Issuing short-term commercial paper bonds is a necessary move because $326 million in local funds have already been expended, including a $200 million interest-free loan from the TRWD.

TRWD officials had planned to continue the local funding stream by issuing $250 million that voters approved for the project in 2018. But the caveat for the bond issue was extending the repayment period for the Tax Increment Financing (TIF) District, which is the local funding mechanism for Panther Island.

But Fort Worth City Manager David Cooke, who is also a member of the TRVA board, resisted increasing the term of the TIF from 40 to 50 years without a guarantee that federal funds are forthcoming.

Only the Fort Worth City Council, which is empowered to establish TIFs for new development, has the capability to extend them.

The city of Fort Worth and Tarrant County are also partners in the Panther project along with TRWD, TRVA and others.

The impasse over the TIF extension between the city and the TRWD has threatened to stall the project.

Since local funds have run out, issuing commercial paper bonds as will provide enough short-term revenue to pay TRVA bills and continue progress on land acquisition for the bypass channel, Newby said.

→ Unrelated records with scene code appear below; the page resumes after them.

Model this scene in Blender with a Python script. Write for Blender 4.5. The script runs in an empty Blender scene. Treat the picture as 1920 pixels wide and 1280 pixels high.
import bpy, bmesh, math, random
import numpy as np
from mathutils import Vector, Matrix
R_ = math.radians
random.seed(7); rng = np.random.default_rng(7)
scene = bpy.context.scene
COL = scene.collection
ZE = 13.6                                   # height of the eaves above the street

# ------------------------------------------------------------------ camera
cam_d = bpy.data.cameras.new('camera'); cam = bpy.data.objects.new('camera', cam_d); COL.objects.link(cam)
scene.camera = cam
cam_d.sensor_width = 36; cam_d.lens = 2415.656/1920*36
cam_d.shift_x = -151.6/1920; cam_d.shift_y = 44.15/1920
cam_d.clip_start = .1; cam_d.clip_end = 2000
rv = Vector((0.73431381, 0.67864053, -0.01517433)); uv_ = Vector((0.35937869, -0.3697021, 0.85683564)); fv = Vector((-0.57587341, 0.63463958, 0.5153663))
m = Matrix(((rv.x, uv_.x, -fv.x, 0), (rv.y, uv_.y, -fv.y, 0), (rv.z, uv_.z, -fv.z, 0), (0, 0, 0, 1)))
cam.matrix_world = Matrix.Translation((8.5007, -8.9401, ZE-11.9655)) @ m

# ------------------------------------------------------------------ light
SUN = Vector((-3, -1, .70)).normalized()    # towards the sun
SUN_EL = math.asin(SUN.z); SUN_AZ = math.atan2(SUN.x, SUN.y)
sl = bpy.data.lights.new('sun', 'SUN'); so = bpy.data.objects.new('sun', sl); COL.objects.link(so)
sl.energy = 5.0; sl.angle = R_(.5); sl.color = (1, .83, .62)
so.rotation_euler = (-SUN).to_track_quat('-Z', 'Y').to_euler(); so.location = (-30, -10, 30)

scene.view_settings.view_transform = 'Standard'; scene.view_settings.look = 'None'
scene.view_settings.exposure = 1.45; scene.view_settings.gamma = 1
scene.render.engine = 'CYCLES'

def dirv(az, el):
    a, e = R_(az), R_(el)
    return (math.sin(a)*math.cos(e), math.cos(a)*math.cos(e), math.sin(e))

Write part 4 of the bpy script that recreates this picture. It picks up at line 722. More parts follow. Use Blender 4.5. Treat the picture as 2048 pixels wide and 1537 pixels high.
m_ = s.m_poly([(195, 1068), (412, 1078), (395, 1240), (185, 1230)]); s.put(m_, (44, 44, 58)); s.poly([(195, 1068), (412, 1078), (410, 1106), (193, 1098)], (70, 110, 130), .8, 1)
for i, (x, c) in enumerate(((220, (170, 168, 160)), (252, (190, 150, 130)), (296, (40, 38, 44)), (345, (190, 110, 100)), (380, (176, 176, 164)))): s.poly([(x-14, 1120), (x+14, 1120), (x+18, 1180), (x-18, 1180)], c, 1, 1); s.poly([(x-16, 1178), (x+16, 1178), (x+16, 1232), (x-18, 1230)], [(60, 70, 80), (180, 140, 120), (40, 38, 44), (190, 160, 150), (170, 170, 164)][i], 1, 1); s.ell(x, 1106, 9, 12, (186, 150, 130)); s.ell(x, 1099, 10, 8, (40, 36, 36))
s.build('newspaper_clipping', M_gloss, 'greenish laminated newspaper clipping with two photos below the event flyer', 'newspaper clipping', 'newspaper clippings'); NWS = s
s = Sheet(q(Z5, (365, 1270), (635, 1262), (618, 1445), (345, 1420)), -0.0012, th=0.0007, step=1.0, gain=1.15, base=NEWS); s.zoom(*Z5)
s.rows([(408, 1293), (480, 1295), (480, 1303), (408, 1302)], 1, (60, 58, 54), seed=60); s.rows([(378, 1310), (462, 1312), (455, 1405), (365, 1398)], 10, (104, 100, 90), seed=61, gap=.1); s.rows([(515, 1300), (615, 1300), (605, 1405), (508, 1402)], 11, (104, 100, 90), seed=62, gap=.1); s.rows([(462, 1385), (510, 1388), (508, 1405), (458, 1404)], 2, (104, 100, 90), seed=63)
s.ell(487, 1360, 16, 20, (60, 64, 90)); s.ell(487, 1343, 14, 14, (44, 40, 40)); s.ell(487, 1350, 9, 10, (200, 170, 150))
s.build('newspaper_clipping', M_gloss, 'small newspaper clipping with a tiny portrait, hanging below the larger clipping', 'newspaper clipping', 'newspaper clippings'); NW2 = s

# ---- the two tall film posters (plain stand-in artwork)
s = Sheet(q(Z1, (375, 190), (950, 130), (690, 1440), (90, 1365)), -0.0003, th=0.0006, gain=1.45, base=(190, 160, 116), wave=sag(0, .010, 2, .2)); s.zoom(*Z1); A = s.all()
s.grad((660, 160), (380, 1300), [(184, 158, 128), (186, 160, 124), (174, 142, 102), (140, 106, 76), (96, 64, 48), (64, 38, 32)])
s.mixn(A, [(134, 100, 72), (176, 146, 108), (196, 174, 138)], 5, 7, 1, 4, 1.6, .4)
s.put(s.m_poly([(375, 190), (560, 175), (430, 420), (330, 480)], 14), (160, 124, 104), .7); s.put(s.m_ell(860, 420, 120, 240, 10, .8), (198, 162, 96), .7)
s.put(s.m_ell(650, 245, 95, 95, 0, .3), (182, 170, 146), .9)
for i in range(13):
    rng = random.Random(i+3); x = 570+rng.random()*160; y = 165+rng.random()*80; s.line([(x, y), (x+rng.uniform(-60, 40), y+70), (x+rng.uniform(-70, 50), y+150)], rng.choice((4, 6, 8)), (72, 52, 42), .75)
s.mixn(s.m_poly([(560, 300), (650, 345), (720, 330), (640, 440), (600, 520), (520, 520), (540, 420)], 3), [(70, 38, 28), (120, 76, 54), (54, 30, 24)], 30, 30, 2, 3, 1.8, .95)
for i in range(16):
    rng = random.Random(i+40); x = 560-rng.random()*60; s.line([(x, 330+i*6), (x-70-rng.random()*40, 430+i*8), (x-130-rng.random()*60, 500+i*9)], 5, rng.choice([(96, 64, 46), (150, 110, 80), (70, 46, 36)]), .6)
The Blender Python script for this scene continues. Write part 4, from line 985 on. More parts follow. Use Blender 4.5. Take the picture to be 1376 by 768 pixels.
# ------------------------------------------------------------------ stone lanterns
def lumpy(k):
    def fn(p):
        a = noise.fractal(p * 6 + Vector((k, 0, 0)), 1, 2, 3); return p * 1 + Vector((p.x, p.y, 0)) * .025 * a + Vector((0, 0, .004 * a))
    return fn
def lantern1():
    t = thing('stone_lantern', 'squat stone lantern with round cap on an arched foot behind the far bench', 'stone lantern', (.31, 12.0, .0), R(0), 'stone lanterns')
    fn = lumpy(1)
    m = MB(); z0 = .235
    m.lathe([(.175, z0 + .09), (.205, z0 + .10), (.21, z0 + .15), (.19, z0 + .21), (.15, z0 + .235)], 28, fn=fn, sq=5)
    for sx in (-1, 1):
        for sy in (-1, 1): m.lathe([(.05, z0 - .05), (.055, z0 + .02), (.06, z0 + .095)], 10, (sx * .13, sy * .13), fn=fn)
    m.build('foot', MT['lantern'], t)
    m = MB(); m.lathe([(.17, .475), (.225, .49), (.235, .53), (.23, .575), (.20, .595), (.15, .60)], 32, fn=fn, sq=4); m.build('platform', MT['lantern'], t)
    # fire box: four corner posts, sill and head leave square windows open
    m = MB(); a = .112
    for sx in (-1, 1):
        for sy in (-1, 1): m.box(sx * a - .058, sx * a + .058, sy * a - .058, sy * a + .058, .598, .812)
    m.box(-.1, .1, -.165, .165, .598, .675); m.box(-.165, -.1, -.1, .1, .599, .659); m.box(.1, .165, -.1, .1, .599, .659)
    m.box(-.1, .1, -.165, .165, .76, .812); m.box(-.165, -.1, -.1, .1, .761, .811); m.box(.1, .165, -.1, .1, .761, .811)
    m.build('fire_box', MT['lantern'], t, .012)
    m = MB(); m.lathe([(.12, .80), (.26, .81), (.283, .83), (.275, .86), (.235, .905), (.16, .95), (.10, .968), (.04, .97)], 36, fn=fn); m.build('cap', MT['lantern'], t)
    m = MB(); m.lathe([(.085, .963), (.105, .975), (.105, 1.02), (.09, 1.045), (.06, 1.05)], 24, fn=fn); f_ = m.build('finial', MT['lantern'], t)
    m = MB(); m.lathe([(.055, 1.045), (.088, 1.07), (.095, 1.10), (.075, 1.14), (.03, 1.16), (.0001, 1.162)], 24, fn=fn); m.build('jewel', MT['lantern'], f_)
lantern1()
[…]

Cooke has repeatedly said the city won’t impede progress on the project and will award contracts to upgrade and relocate utilities in the Panther Island development zone.

The utilities need to be moved so they are out of the way for the Army Corps to dig the channel. The utility upgrades are also necessary for private development to occur because the tax revenue from new development will repay the bond debt.

Despite the project’s unwavering support from the TRWD officials and its board, the project has faced community criticism and ongoing uncertainty of federal funding, which was intended to pay half the cost of Panther Island.

Last year, the TRVA spent $466,000 for an outside consulting firm to conduct a comprehensive review of the project and suggest ways to better position it for federal funding.

The TRVA board approved all of the recommendations of the Dallas-based consulting firm of Riveron, resulting in a reorganization of the agency.

Among the changes, TRVA executive director J.D. Granger was reassigned to a reduced role within the TRWD. Scrutiny also focused on the to the optics of the project being managed by Granger, the son of Republican Congresswoman Kay Granger, the original champion of the project and leader of efforts to secure federal dollars.

The focus of the project has narrowed to flood control with economic development activity split off and returned to the city of Fort Worth for oversight.